Tuesday, November 30, 2010

Recently Sold Paintings from the Sydney Open : The Hungry Mile and Barangaroo

Not all of these paintings were displayed at the '30, The Bond' during the Sydney Open, but were sold to people who saw my exhibitions and later made enquiries to my gallery. I was kept quite busy the next week - paintings were flying around like frisbees!
A large canvas exhibited at 'Workplace6' during the Sydney Open also has just been sold. Not bad for a one - day show with no publicity or invitations!
See my other blog: 'Industrial Revelation'
Recently Sold Paintings : Pyrmont paintings at Workplace6 

'L3 Crane and shed 4' oil on canvas 31 x 23cm SOLD

As well as the usual plein air painting problems of avoiding the wind and sun, I had to try not to be mown down by forklifts. After a while I had worked out safe observation points all over the wharf, depending on the type of ship/cargo, time of day and weather conditions. This was painted between Shed 4 and 5, looking north towards the west end of Goat Island. There was no ship in and no cargo inside Shed 4, or I would never have been allowed to paint there. Usually this area was full of cars, boats and containers; and I would have had to paint against the wall of the shed or inside the yellow workcage. One of the workcages is against the left hand side of the shed.

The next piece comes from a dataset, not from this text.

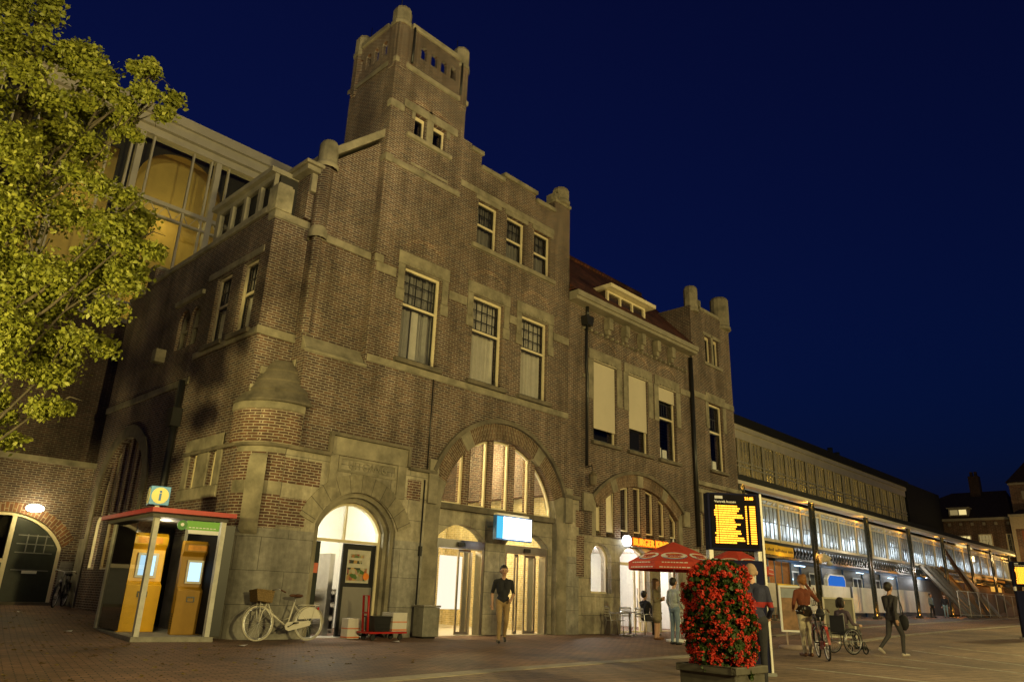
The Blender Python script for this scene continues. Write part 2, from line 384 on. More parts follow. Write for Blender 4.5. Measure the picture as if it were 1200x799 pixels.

'The 'Coral Chief' from shed3' 2006 oil on canvas 31 x 25cm SOLD

I painted this from beside the west roll-a door of shed 3, , looking directly south towards the P&O offices that were in shed 4, in the centre of this painting. The 2 cranes are (from left to right) “L1” and “L3”. The Chief ships usually only came in on the weekend, and normally docked at shed 3. This particular vantage point was excellent on a hot summer morning with a brisk nor-easter, provided that there was no ship berthed at No. 3 and that there were no steel coils or timber stored inside the shed at the time. The shed would shelter me from the worst of the wind and the sun wouldn’t be in my eyes.
The Tug 'Karoo' from Darling Harbour 2006 oil painting on canvas 28 x 36 cm

The ‘Karoo’is one of the smaller tugs on Sydney Harbour, (but only in comparison with tugs like the majestic ‘Woona'). Up close, of course, the ‘Karoo’ isn’t really small! It is one of the ‘Wallace’ stable (a division of ‘Adsteam Marine’ based in Port Kembla) All of the names of the Wallace tugs start with the letter ‘K’, and are derived  from Aboriginal names for localities in the Illawarra area. I believe that 'Karoo' refers to a lake around the Illawarra region.
The ‘Karoo’ was only to be seen comparatively rarely and for brief moments from East Darling Harbour, usually while shepherding one of the blue ‘NYK’ line Ro-ros to and from the wharves at Glebe Island, as I have depicted it here in this canvas.

 The 'Koranui  ' 2007 oil on canvas 25x31cm SOLD
This is the tug which towed the barges with the last of the cranes. down to Port Kembla.
The ‘Karoo’ and the ‘Woona’ were the two tugs used in the last major port operation of Patrick (OK- technically speaking it had by now become ‘Asciano’ of Toll Holdings) ,which was towing the ‘Seatow’ barge with the last of the wharf cranes on it, escorted by the tug ‘Koranui’ to Port Kembla, when East Darling Harbour Wharves closed.

'The 'Woona'  2007 oil painting on canvas 20 x 25cm

The 'Woona' with the Talabot 2009 oil on canvas 20x25cm


My tug paintings were immensely popular with galleries and collectors, and I'm often asked for a ‘set’ of the ‘Wilga’, ‘Wonga’, ‘Woona’, or for 3 or 4 different angles of the same tug.
'The tug 'Wonga' with 'Victorian Reliance'' 20x25cm SOLD
The most familiar tug, during my period as ‘Artist in Residence’ on the wharves of East Darling Harbour, was the ‘Woona’, which seemed to be used for almost every one of the gigantic bright red Wallenius Wilhelmsen Ro-ros. The other tugs were harder to spot and harder to paint as I saw them less often and for shorter periods of time. The next most commonly spotted tugs were the ‘Wilga’ and ‘Wonga’, followed by the ‘Wolli’ and the ‘Watagan’.